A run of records
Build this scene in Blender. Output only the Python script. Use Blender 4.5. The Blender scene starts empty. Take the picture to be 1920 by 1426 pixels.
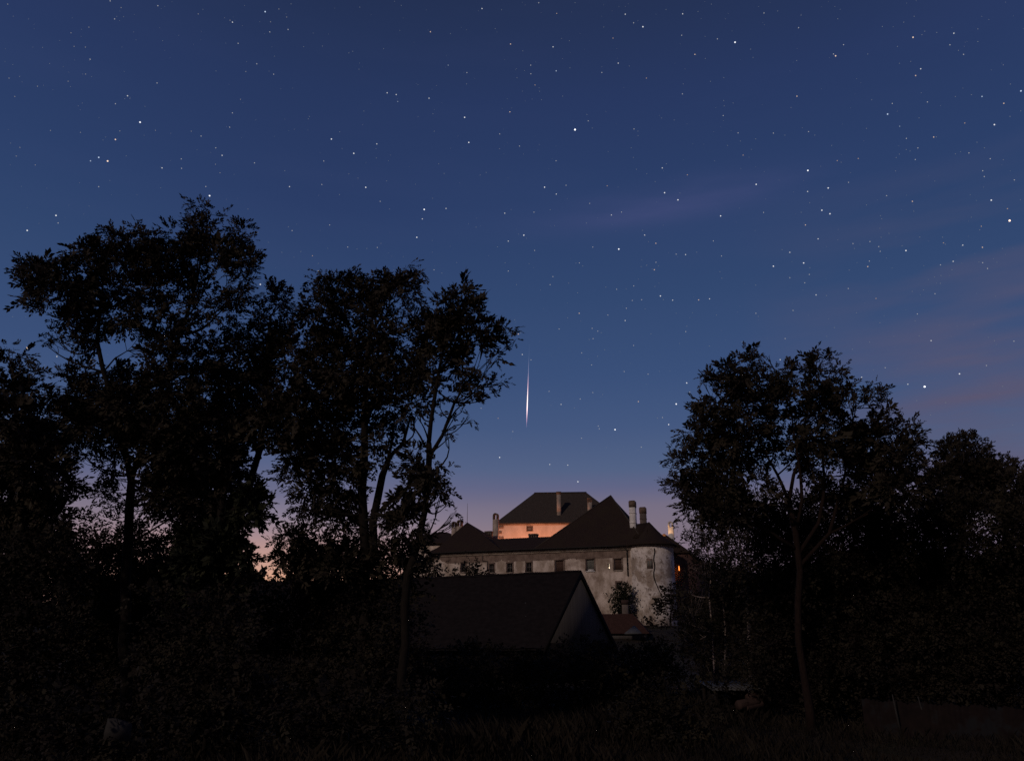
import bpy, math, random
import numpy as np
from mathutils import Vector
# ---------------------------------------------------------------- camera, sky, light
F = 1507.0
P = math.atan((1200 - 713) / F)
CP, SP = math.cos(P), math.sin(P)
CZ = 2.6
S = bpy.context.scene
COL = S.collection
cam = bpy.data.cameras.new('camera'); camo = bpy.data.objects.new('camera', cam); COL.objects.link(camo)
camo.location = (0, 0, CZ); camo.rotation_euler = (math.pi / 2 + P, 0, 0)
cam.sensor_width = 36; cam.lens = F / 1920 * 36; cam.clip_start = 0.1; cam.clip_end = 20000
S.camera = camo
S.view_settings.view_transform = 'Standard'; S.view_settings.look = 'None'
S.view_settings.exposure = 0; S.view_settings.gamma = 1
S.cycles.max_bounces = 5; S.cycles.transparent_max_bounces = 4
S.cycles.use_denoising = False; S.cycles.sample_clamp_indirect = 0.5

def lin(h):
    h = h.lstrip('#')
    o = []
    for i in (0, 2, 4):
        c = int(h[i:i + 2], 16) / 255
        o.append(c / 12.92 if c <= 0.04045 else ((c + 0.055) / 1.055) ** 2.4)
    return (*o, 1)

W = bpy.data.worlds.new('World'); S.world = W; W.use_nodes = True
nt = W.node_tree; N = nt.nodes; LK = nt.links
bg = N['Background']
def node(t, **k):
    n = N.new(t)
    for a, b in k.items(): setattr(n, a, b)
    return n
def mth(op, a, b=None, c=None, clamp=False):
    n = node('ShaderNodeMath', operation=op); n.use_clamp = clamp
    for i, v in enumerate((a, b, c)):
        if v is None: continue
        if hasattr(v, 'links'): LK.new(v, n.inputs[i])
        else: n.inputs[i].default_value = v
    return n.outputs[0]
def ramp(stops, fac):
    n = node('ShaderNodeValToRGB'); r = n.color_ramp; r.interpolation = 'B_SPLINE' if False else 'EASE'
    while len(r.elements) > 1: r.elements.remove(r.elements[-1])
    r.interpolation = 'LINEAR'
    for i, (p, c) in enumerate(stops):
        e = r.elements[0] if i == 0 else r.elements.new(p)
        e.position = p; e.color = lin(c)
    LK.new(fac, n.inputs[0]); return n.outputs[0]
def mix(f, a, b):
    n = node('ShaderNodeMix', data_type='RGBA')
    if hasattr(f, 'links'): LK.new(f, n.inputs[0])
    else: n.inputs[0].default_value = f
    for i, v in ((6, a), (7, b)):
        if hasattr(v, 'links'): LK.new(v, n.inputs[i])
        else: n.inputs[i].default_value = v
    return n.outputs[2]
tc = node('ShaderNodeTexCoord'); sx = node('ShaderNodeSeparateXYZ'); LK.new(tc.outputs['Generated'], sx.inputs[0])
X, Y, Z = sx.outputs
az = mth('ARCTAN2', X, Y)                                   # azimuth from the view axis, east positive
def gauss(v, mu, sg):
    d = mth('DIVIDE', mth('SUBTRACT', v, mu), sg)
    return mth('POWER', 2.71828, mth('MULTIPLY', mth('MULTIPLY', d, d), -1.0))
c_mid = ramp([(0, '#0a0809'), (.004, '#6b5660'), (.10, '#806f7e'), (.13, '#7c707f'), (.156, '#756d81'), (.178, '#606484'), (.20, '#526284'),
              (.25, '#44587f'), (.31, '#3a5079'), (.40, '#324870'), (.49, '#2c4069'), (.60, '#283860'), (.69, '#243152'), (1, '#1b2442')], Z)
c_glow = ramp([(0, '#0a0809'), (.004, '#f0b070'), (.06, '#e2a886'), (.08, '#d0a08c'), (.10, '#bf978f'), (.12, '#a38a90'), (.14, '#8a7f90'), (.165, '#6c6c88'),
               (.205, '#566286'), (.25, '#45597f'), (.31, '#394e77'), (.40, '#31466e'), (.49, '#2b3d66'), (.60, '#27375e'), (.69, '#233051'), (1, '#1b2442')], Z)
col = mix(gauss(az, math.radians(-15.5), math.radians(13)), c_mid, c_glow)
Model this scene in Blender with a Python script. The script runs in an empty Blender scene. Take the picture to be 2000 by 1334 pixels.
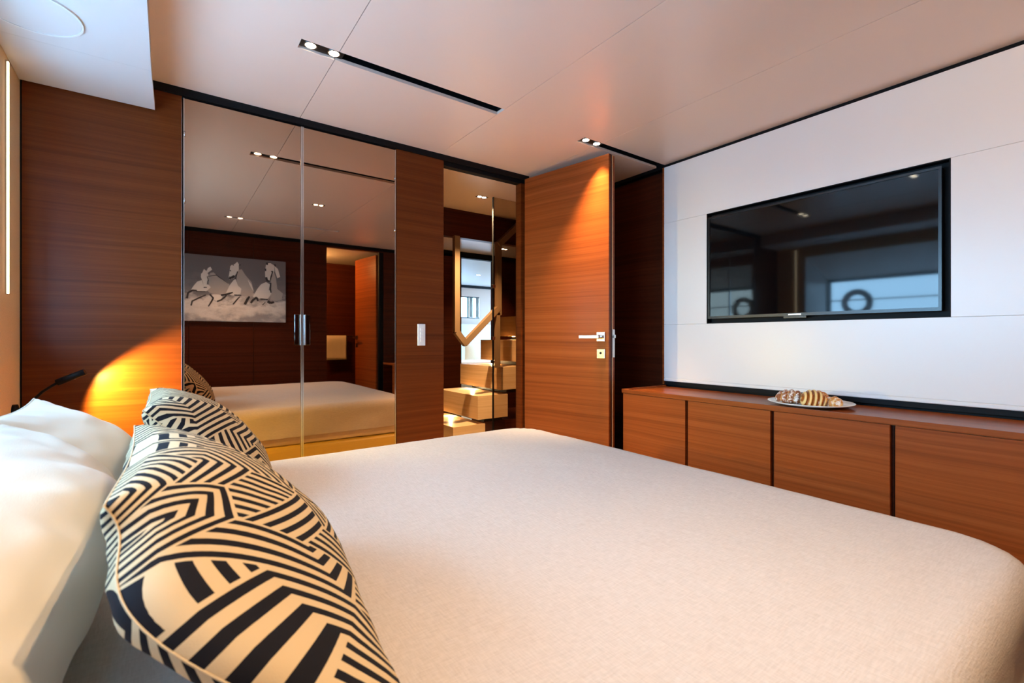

• YOUR INSTRUCTIONS: Quote the records in their entirety, keeping the wording exact and excluding pictures.

• WRITTEN RESPONSE:
Build this scene in Blender. Output only the Python script. Use Blender 4.5. The Blender scene starts empty. Take the picture to be 1920 by 1426 pixels.
import bpy, math, random
import numpy as np
from mathutils import Vector
# ---------------------------------------------------------------- camera, sky, light
F = 1507.0
P = math.atan((1200 - 713) / F)
CP, SP = math.cos(P), math.sin(P)
CZ = 2.6
S = bpy.context.scene
COL = S.collection
cam = bpy.data.cameras.new('camera'); camo = bpy.data.objects.new('camera', cam); COL.objects.link(camo)
camo.location = (0, 0, CZ); camo.rotation_euler = (math.pi / 2 + P, 0, 0)
cam.sensor_width = 36; cam.lens = F / 1920 * 36; cam.clip_start = 0.1; cam.clip_end = 20000
S.camera = camo
S.view_settings.view_transform = 'Standard'; S.view_settings.look = 'None'
S.view_settings.exposure = 0; S.view_settings.gamma = 1
S.cycles.max_bounces = 5; S.cycles.transparent_max_bounces = 4
S.cycles.use_denoising = False; S.cycles.sample_clamp_indirect = 0.5

def lin(h):
    h = h.lstrip('#')
    o = []
    for i in (0, 2, 4):
        c = int(h[i:i + 2], 16) / 255
        o.append(c / 12.92 if c <= 0.04045 else ((c + 0.055) / 1.055) ** 2.4)
    return (*o, 1)

W = bpy.data.worlds.new('World'); S.world = W; W.use_nodes = True
nt = W.node_tree; N = nt.nodes; LK = nt.links
bg = N['Background']
def node(t, **k):
    n = N.new(t)
    for a, b in k.items(): setattr(n, a, b)
    return n
def mth(op, a, b=None, c=None, clamp=False):
    n = node('ShaderNodeMath', operation=op); n.use_clamp = clamp
    for i, v in enumerate((a, b, c)):
        if v is None: continue
        if hasattr(v, 'links'): LK.new(v, n.inputs[i])
        else: n.inputs[i].default_value = v
    return n.outputs[0]
def ramp(stops, fac):
    n = node('ShaderNodeValToRGB'); r = n.color_ramp; r.interpolation = 'B_SPLINE' if False else 'EASE'
    while len(r.elements) > 1: r.elements.remove(r.elements[-1])
    r.interpolation = 'LINEAR'
    for i, (p, c) in enumerate(stops):
        e = r.elements[0] if i == 0 else r.elements.new(p)
        e.position = p; e.color = lin(c)
    LK.new(fac, n.inputs[0]); return n.outputs[0]
def mix(f, a, b):
    n = node('ShaderNodeMix', data_type='RGBA')
    if hasattr(f, 'links'): LK.new(f, n.inputs[0])
    else: n.inputs[0].default_value = f
    for i, v in ((6, a), (7, b)):
        if hasattr(v, 'links'): LK.new(v, n.inputs[i])
        else: n.inputs[i].default_value = v
    return n.outputs[2]
tc = node('ShaderNodeTexCoord'); sx = node('ShaderNodeSeparateXYZ'); LK.new(tc.outputs['Generated'], sx.inputs[0])
X, Y, Z = sx.outputs
az = mth('ARCTAN2', X, Y)                                   # azimuth from the view axis, east positive
def gauss(v, mu, sg):
    d = mth('DIVIDE', mth('SUBTRACT', v, mu), sg)
    return mth('POWER', 2.71828, mth('MULTIPLY', mth('MULTIPLY', d, d), -1.0))
c_mid = ramp([(0, '#0a0809'), (.004, '#6b5660'), (.10, '#806f7e'), (.13, '#7c707f'), (.156, '#756d81'), (.178, '#606484'), (.20, '#526284'),
              (.25, '#44587f'), (.31, '#3a5079'), (.40, '#324870'), (.49, '#2c4069'), (.60, '#283860'), (.69, '#243152'), (1, '#1b2442')], Z)
c_glow = ramp([(0, '#0a0809'), (.004, '#f0b070'), (.06, '#e2a886'), (.08, '#d0a08c'), (.10, '#bf978f'), (.12, '#a38a90'), (.14, '#8a7f90'), (.165, '#6c6c88'),
               (.205, '#566286'), (.25, '#45597f'), (.31, '#394e77'), (.40, '#31466e'), (.49, '#2b3d66'), (.60, '#27375e'), (.69, '#233051'), (1, '#1b2442')], Z)
col = mix(gauss(az, math.radians(-15.5), math.radians(13)), c_mid, c_glow)
Model this scene in Blender with a Python script. The script runs in an empty Blender scene. Take the picture to be 2000 by 1334 pixels.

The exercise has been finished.